## To be done
Go from the first line to the line with "streaked with rust')" and return those lines verbatim, ends included.
·····
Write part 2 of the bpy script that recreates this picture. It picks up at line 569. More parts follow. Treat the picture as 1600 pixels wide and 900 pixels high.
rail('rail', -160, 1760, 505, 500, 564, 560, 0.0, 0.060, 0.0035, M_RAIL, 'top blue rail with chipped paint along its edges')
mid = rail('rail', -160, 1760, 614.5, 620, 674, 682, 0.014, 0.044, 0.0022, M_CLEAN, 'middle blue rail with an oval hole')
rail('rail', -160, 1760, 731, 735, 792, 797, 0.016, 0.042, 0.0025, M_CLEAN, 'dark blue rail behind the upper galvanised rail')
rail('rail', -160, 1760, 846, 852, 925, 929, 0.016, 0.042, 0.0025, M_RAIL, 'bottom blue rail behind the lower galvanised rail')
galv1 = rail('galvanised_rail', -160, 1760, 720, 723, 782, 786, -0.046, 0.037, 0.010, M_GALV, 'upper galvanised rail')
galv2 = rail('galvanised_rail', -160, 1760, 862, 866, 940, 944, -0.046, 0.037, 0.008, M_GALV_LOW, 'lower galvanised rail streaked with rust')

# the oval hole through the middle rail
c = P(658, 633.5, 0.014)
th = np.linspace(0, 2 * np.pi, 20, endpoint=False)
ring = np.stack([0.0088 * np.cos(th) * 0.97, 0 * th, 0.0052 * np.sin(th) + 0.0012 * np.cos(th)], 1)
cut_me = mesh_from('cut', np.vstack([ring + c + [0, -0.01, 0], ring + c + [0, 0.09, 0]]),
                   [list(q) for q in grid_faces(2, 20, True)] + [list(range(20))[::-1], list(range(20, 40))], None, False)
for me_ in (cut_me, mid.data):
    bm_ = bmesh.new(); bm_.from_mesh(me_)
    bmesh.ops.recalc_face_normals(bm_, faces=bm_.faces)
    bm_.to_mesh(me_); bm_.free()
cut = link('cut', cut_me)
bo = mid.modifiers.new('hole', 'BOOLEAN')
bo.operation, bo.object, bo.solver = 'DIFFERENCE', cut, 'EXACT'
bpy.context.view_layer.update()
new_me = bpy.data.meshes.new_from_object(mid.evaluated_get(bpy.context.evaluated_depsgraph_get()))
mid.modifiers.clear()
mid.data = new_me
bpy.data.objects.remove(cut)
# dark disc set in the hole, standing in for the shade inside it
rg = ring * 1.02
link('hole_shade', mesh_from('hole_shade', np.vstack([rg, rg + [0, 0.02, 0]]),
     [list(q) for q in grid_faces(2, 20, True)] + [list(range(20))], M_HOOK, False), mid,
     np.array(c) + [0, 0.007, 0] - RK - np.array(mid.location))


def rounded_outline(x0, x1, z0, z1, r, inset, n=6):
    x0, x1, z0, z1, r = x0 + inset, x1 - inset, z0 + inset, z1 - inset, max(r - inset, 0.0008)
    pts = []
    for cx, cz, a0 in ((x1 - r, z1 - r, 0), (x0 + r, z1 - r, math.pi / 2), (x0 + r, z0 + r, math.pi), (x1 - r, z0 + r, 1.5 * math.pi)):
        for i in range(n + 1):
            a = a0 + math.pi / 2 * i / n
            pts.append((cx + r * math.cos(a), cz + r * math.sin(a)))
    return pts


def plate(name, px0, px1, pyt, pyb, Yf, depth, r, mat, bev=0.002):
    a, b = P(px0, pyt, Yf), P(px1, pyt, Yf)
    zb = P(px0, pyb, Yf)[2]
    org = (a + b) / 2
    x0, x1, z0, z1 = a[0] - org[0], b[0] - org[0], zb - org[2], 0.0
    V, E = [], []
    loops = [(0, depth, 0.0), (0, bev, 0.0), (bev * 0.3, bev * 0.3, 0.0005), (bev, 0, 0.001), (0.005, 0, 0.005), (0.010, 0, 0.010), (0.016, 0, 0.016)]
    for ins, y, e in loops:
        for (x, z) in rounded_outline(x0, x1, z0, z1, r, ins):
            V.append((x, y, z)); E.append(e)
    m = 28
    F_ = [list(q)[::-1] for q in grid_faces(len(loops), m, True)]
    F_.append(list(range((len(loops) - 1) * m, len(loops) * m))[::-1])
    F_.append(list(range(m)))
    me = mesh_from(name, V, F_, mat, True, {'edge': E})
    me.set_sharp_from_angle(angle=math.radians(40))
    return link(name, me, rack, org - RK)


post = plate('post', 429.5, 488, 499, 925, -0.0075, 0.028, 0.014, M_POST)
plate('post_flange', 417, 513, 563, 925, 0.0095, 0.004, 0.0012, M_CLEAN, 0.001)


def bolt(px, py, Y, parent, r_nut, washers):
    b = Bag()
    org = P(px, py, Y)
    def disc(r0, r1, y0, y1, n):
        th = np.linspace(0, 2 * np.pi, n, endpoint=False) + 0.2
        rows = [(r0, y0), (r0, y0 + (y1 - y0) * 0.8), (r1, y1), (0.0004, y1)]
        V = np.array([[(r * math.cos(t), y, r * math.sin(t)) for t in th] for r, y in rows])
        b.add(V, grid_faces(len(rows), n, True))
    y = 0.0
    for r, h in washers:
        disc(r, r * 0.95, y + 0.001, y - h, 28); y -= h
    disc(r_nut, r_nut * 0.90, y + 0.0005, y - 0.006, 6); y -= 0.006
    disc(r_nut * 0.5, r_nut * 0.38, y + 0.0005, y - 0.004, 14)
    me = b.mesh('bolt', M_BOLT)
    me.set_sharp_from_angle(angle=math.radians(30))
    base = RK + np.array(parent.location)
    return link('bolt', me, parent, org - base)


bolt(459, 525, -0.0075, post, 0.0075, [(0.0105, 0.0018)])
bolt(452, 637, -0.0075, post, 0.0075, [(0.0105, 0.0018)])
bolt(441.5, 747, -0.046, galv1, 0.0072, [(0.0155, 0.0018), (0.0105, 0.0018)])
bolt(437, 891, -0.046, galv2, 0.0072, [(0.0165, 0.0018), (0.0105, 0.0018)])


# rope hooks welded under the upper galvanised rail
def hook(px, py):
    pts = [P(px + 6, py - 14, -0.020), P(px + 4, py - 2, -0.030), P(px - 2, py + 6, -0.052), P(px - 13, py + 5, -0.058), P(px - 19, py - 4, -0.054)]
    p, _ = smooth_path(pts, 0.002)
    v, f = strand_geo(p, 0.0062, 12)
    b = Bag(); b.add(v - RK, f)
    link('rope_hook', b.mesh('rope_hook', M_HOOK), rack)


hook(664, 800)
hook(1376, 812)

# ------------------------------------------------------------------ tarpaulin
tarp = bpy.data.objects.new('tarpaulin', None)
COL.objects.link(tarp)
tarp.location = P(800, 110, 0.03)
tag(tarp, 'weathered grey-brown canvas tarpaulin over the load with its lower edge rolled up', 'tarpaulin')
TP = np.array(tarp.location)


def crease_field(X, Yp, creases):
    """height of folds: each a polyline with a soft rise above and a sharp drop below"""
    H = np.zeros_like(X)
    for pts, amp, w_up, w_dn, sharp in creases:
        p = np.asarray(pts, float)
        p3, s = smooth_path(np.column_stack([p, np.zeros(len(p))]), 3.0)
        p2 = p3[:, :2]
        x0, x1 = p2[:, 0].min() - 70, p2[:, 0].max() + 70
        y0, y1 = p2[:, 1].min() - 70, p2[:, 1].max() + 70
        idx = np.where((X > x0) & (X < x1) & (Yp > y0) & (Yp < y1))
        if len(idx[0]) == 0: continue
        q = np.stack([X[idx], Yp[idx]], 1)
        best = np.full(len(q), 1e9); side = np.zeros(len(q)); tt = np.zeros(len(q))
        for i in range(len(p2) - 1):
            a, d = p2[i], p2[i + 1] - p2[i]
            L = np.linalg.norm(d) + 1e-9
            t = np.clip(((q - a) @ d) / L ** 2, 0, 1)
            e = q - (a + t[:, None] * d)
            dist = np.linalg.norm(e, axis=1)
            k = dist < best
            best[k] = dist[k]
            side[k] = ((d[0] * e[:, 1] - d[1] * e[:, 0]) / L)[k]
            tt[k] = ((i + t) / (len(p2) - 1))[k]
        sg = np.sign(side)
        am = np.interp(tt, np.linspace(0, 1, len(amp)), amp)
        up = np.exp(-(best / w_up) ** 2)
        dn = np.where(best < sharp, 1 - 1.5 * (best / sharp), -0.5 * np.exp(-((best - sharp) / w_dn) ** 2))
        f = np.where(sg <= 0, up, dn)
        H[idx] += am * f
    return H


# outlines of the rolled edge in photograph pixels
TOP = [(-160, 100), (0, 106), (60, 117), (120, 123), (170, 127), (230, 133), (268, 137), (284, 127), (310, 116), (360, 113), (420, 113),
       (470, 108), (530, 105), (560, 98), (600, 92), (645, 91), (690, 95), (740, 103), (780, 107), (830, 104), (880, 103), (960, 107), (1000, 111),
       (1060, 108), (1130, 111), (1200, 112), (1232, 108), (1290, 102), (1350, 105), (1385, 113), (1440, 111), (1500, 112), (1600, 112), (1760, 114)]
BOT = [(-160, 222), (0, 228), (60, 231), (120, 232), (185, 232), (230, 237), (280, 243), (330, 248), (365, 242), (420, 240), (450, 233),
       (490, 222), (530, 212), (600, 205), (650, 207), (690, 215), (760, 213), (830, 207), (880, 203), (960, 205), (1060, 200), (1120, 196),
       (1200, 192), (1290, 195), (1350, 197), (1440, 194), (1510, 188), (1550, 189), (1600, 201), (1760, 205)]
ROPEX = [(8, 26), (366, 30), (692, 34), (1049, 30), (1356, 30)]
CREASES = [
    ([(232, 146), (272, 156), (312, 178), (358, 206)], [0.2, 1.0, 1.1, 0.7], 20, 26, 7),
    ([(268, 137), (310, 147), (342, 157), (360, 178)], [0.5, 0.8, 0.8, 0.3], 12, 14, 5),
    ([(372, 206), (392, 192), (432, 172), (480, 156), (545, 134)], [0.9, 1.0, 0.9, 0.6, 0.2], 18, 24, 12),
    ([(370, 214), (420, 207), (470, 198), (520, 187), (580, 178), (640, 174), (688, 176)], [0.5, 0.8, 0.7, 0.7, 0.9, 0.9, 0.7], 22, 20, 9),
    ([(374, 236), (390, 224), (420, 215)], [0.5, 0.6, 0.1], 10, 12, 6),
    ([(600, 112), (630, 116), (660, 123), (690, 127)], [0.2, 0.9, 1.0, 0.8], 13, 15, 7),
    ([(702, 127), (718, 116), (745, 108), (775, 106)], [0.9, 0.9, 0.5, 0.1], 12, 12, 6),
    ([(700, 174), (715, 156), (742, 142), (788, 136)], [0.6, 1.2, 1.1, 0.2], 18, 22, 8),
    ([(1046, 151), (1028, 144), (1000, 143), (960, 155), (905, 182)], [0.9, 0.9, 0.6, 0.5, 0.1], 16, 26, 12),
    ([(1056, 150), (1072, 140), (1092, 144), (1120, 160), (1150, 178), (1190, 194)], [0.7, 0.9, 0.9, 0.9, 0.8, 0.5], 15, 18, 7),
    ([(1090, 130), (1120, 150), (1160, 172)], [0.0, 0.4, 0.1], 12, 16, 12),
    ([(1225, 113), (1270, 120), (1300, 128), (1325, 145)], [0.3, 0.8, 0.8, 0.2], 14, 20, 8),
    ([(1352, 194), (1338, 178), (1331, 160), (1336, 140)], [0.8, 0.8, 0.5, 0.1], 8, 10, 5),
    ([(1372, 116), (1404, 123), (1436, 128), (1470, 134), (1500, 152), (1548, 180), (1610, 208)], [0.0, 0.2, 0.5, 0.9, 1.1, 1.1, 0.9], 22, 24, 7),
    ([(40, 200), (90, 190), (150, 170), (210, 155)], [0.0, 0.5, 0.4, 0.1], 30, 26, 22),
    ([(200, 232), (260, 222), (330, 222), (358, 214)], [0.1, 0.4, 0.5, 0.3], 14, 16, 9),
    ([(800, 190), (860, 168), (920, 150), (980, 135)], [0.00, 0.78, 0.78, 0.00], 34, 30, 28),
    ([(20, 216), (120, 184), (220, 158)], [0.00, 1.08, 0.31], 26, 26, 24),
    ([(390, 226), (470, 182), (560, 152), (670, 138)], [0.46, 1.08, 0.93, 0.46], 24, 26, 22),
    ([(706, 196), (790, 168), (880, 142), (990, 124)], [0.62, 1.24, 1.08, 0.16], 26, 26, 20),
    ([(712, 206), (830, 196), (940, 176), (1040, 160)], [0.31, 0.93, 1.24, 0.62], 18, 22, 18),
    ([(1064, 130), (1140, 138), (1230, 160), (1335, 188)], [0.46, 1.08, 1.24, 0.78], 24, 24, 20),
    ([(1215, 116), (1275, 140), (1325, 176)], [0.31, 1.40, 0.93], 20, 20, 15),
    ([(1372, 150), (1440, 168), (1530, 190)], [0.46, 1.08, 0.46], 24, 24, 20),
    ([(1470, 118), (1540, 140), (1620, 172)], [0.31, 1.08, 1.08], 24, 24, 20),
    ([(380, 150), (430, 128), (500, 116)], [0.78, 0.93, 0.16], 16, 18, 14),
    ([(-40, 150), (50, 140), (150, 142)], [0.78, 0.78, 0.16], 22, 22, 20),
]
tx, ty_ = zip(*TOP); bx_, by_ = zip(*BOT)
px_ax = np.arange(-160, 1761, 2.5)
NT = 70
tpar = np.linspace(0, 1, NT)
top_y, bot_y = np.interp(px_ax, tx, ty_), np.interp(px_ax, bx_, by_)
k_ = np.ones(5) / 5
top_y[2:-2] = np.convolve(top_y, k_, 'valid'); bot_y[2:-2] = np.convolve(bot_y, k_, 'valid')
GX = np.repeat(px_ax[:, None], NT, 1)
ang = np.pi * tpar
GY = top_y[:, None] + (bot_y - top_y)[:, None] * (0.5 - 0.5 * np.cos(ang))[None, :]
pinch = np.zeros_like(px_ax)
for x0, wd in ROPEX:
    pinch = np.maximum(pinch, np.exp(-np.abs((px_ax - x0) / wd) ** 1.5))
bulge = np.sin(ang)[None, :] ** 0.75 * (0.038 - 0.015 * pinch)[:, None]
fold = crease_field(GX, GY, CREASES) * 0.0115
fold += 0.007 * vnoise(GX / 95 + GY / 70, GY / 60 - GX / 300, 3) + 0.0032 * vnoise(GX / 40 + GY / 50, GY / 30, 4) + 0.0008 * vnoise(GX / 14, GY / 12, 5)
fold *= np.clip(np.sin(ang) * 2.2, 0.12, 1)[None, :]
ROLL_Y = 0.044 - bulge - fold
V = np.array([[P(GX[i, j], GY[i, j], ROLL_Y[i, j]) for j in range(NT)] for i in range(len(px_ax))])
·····
## Solution
Write part 2 of the bpy script that recreates this picture. It picks up at line 569. More parts follow. Treat the picture as 1600 pixels wide and 900 pixels high.
rail('rail', -160, 1760, 505, 500, 564, 560, 0.0, 0.060, 0.0035, M_RAIL, 'top blue rail with chipped paint along its edges')
mid = rail('rail', -160, 1760, 614.5, 620, 674, 682, 0.014, 0.044, 0.0022, M_CLEAN, 'middle blue rail with an oval hole')
rail('rail', -160, 1760, 731, 735, 792, 797, 0.016, 0.042, 0.0025, M_CLEAN, 'dark blue rail behind the upper galvanised rail')
rail('rail', -160, 1760, 846, 852, 925, 929, 0.016, 0.042, 0.0025, M_RAIL, 'bottom blue rail behind the lower galvanised rail')
galv1 = rail('galvanised_rail', -160, 1760, 720, 723, 782, 786, -0.046, 0.037, 0.010, M_GALV, 'upper galvanised rail')
galv2 = rail('galvanised_rail', -160, 1760, 862, 866, 940, 944, -0.046, 0.037, 0.008, M_GALV_LOW, 'lower galvanised rail streaked with rust')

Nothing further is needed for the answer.